Déjà saint Paul rappelait aux chrétiens :« Ne vous modelez pas sur le monde présent, mais métamorphosez-vous par un changement de votre mentalité, pour discerner quelle est la volonté de Dieu, ce qui est bien, ce qui lui est agréable, ce qui est parfait » (Rm 12,1).

Cependant, autant le chrétien doit se montrer courageux dans ses propres choix, autant il doit se garder de condamner ceux qui l’entourent, croyants ou incroyants. Réprouver une action, même avec énergie, n’équivaut jamais à rejeter ceux qui ont agi.

Pour prendre un exemple : quelle est la famille qui ne compte aujourd’hui des cas douloureux de foyers désunis ou de couples recomposés, en dépit de l’échec d’un premier amour ? Que pouvons-nous faire, dans le silence du cloître, sinon respecter douloureusement ces options douloureuses, et porter dans la prière ou dans l’imploration ces hommes et ces femmes blessés, comme Dieu les porte dans son amour et sa miséricorde ?

De même notre conscience de croyants ne peut que s’insurger devant certaines audaces scientifiques qui ôtent à l’être humain toute sa dignité.
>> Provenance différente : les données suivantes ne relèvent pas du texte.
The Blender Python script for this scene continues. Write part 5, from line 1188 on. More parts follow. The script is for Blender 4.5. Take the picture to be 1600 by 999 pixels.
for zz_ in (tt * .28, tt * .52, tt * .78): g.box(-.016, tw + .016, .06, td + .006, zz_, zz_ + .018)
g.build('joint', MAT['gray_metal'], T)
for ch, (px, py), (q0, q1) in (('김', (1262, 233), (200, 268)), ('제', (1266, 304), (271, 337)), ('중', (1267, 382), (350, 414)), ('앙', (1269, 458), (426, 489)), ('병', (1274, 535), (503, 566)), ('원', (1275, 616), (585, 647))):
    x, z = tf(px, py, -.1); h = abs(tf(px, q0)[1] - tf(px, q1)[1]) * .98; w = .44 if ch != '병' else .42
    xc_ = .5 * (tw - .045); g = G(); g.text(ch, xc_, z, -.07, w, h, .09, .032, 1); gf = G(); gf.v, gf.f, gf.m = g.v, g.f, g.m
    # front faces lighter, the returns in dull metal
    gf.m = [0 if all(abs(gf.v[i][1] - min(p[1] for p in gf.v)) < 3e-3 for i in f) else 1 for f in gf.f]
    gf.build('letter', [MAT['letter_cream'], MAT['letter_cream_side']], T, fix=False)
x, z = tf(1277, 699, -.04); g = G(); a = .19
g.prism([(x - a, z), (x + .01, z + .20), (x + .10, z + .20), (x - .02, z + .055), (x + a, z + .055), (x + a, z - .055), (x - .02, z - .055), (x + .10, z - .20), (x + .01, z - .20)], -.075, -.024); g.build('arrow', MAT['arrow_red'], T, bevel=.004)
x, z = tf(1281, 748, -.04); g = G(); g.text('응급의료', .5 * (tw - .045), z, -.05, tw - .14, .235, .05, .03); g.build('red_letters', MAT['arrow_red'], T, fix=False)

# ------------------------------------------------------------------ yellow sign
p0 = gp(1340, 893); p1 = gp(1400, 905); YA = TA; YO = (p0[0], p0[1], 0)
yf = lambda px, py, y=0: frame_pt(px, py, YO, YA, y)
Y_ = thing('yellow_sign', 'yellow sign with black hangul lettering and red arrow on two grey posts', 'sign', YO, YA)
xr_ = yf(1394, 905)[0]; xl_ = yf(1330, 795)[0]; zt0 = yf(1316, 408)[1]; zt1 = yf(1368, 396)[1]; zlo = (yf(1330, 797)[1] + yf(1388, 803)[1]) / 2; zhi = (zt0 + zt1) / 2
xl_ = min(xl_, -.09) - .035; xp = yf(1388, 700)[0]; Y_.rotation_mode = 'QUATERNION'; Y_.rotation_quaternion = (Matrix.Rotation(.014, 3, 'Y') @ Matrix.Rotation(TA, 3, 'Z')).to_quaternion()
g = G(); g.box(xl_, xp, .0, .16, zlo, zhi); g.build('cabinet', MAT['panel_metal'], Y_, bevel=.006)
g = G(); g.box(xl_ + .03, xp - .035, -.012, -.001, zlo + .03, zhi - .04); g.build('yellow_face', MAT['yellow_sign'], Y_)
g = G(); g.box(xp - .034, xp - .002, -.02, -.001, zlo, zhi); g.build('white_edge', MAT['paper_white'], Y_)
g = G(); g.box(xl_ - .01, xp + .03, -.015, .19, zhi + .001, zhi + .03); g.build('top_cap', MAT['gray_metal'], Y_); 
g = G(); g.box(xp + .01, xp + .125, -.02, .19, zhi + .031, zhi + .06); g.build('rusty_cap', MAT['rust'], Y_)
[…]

Mais, parce que nous sommes dans l’Église des permanents de la prière, il nous faut tout autant demander lumière et discernement pour tant de savants chrétiens confrontés aux énigmes de la vie, et qui travaillent sur les marges du savoir, face à des problèmes que jamais personne ne s’est posés, et avec des pouvoirs que jamais les hommes n’ont eus en mains. Personne, parfois, n’est passé avant eux pour faire des lois, pour permettre ou interdire ; et souvent, face à la complexité de ce qu’ils découvrent, ils se demandent, angoissés :« Qu’est-ce que Dieu a voulu au commencement ? »

« Envoie, Seigneur, ta lumière et ta vérité, qu’elles soient leur guide, et les ramène », dans la paix, « face au mystère où tu fais ta demeure »

Fortifie, Seigneur, ceux que tu as unis pour toujours par le sacrement du mariage. Qu’ils puisent dans ta fidélité le courage de se rester fidèles.

Et à nous, Seigneur, que tu as appelés au célibat pour le Royaume, donne à longueur de vie un surcroît d’espérance, pour que, vivant avec bonheur le pacte d’amour passé avec toi, nous n’osions renier le contrat fraternel qui nous lie à la communauté.

Fr. Jean-Christian Lévêque, o.c.d.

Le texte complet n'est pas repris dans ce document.